Wednesday, April 8, 2009

Not Much Changes

It was fifth grade. I was tall already, much taller than my young male and female collegiate counterparts. In our class photo I was put in the middle, as always, part of the giant pyramid made out of squinting faces and the occasional pair of giant glasses. The girl next to me was named Courtney and as we waited under the 1950s awning she told me how her mom put flour in her hair that morning to take out the grease. Around the same time, we started rehearsing for graduation ceremonies: bad poetry, essays about "the future", etc. It was also planned that were to subject our families to group square dancing, which would be practiced laboriously in the auditorium until the big day.
What came with this wonderful mockery of country bumpkin dancing was an opportunity to bond with a member of the opposite sex, one that would put me closer to a boy than I had ever been in my whole short lifetime. I held my breath as the teacher began to pair us up. "Please Greg. Please Greg. Please Greg..." Greg was my fifth grade crush; before him had been Joey and Brian. He was puny, tiny, bird boned. I think I was in love with how delicate he was. His brown hair was always crisply gelled and combed over from the side, left to right. His blue eyes were bluer than my own. They had more of a piercing brightness in comparison to my own, which have always had an unremarkable deep lake quality to them.

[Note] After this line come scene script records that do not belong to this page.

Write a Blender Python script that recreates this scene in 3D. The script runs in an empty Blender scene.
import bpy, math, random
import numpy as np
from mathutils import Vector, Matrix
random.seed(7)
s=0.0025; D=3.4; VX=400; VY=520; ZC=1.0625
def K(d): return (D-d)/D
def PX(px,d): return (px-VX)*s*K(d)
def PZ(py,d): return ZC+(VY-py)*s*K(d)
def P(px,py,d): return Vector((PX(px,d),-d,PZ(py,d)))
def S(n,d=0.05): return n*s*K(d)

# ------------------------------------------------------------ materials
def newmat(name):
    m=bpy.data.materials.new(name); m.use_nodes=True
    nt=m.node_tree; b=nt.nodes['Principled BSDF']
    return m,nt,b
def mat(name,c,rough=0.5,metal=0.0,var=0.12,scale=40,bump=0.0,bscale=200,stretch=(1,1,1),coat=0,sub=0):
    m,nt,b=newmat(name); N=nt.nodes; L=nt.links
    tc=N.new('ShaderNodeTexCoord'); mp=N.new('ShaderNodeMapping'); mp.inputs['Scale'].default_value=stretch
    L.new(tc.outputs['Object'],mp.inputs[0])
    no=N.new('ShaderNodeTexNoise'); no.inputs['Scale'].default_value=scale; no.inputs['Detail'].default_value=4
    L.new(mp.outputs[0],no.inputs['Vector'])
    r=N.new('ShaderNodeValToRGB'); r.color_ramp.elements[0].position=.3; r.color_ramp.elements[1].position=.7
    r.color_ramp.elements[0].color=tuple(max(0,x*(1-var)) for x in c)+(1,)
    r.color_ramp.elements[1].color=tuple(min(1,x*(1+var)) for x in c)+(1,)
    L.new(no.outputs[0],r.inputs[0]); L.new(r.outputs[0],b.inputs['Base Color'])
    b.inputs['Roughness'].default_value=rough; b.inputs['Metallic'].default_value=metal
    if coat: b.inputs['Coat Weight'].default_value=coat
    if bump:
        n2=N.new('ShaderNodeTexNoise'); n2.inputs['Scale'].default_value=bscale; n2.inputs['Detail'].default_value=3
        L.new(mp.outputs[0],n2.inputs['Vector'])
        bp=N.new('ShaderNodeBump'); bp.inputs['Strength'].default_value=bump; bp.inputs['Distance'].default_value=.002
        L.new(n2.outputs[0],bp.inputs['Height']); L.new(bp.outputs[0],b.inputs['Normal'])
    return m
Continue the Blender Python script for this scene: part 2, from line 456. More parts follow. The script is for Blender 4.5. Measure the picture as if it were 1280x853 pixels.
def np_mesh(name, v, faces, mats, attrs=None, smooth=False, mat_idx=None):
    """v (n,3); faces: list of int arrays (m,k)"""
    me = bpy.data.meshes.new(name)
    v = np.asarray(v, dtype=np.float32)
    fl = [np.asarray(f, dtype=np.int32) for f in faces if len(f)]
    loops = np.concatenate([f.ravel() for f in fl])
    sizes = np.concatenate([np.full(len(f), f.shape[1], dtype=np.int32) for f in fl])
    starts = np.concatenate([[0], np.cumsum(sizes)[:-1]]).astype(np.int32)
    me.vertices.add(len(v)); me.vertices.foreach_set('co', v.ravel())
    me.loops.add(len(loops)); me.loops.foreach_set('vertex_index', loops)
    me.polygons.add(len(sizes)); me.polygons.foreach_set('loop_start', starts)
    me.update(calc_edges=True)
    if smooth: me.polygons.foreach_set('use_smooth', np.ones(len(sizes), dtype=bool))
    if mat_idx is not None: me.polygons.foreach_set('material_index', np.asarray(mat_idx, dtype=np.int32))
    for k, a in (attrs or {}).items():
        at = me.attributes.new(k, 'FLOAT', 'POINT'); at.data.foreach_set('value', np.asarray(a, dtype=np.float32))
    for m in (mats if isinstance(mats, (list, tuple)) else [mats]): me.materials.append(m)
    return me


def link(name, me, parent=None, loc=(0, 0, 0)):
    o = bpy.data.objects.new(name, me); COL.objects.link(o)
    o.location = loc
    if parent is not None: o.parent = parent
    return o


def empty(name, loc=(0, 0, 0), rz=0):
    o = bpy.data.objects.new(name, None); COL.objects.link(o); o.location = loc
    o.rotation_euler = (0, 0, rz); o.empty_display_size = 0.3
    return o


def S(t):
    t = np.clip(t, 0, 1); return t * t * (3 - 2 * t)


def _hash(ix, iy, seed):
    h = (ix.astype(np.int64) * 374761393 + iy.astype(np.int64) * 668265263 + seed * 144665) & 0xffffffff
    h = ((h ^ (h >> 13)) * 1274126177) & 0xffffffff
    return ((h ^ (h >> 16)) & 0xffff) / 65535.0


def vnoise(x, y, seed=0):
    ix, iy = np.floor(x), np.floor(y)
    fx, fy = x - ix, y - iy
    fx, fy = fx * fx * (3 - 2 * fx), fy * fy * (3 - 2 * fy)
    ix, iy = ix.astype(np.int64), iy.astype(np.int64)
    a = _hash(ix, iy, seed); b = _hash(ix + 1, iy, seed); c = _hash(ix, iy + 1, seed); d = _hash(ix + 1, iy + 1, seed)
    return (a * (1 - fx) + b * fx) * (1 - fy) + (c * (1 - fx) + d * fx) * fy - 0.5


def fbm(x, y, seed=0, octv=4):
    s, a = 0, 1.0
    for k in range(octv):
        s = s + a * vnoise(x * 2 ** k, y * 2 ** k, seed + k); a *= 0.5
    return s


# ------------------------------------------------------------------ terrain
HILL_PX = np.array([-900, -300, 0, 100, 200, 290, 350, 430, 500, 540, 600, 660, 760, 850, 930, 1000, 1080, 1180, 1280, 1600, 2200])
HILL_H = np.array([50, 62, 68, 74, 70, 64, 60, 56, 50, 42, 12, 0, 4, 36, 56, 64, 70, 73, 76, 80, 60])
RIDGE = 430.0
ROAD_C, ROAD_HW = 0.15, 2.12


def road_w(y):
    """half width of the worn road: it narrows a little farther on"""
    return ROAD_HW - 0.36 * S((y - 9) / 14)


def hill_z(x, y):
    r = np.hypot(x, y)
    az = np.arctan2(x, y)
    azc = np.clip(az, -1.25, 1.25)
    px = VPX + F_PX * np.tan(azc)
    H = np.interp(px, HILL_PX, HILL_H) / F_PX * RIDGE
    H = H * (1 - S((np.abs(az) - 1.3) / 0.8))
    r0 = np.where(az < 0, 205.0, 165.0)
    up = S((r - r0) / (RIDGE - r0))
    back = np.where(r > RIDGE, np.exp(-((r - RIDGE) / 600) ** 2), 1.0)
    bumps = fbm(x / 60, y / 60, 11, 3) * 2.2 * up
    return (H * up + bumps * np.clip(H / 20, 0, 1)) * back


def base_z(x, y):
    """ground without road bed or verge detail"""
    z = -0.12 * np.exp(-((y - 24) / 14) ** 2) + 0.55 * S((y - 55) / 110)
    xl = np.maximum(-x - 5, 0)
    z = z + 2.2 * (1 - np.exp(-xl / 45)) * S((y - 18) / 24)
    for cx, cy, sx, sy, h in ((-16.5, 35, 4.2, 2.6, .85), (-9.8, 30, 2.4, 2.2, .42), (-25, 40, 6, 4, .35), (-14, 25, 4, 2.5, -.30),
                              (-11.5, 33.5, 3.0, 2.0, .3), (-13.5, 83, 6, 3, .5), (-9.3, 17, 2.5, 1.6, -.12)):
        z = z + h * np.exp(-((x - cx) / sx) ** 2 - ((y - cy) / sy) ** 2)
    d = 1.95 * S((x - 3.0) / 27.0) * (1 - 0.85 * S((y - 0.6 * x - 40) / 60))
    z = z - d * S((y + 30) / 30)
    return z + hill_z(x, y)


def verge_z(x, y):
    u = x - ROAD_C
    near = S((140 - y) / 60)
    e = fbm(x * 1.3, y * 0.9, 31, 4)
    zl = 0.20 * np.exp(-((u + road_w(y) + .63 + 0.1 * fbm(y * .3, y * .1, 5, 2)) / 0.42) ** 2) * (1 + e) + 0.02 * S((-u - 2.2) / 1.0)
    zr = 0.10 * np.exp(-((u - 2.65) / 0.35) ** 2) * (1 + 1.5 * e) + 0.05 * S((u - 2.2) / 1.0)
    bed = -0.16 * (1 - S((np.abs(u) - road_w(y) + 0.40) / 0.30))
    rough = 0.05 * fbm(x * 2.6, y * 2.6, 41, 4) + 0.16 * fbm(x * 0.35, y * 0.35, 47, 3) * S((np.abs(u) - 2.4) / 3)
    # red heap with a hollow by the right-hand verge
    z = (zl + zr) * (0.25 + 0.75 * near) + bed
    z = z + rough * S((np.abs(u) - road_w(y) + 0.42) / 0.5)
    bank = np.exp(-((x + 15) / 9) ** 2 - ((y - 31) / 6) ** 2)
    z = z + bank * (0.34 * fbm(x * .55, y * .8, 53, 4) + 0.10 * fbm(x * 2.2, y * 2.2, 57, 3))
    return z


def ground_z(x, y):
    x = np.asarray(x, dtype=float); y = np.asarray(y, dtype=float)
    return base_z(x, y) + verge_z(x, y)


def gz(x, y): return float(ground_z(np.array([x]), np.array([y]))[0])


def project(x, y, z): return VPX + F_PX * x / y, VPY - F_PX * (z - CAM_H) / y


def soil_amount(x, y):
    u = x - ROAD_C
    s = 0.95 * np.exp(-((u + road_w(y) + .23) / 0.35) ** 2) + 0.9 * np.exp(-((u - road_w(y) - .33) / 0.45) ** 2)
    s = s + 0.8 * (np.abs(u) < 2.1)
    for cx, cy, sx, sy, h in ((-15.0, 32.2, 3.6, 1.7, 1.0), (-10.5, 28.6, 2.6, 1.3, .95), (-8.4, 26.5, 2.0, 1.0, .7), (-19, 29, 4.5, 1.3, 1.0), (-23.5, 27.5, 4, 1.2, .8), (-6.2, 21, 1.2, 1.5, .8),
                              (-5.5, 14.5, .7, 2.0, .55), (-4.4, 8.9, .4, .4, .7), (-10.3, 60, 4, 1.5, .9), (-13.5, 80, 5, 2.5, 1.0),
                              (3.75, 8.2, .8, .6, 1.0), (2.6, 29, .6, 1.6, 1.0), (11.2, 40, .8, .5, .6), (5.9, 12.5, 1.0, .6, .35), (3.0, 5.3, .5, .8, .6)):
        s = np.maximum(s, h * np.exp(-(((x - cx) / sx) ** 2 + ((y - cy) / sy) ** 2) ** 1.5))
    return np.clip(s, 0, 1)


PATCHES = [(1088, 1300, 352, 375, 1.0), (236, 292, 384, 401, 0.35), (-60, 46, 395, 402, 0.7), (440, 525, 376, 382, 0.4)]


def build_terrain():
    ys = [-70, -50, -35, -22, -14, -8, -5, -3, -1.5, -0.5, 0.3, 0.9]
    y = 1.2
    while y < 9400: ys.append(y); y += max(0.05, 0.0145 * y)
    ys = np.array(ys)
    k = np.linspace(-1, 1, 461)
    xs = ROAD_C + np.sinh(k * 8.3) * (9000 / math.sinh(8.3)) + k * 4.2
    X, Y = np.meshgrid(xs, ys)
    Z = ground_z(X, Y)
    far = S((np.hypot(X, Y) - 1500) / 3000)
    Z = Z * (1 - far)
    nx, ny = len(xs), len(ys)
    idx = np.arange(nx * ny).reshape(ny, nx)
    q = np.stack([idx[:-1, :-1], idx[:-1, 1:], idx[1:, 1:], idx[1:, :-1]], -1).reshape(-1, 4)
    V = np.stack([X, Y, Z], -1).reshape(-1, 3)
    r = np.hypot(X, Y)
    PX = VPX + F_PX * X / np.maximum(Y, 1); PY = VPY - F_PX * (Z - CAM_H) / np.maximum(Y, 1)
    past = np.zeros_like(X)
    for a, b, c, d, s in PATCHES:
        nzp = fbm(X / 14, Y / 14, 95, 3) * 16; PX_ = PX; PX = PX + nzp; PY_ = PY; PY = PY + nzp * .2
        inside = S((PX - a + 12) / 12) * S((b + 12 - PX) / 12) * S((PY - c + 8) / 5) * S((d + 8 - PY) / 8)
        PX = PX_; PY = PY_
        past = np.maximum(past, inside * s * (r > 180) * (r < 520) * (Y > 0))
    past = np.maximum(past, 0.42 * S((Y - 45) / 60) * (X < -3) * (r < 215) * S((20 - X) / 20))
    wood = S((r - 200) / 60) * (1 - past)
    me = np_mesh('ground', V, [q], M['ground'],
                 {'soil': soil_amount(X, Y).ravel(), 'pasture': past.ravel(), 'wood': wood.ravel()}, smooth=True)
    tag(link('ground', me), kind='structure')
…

For whatever stroke of luck, I was paired with Greg. I am fairly certain it had something to do with our last names being in the beginning of the alphabet. We looked ridiculous. I towered above him. My head was much bigger than his, my arms much longer. I relished the rehearsals that came. I never said one word to him. There were no coy giggles or lingering glances. I was eleven and my eyes danced from the teacher to the floor, watching its brown and tan laminate surface moving slowly underfoot.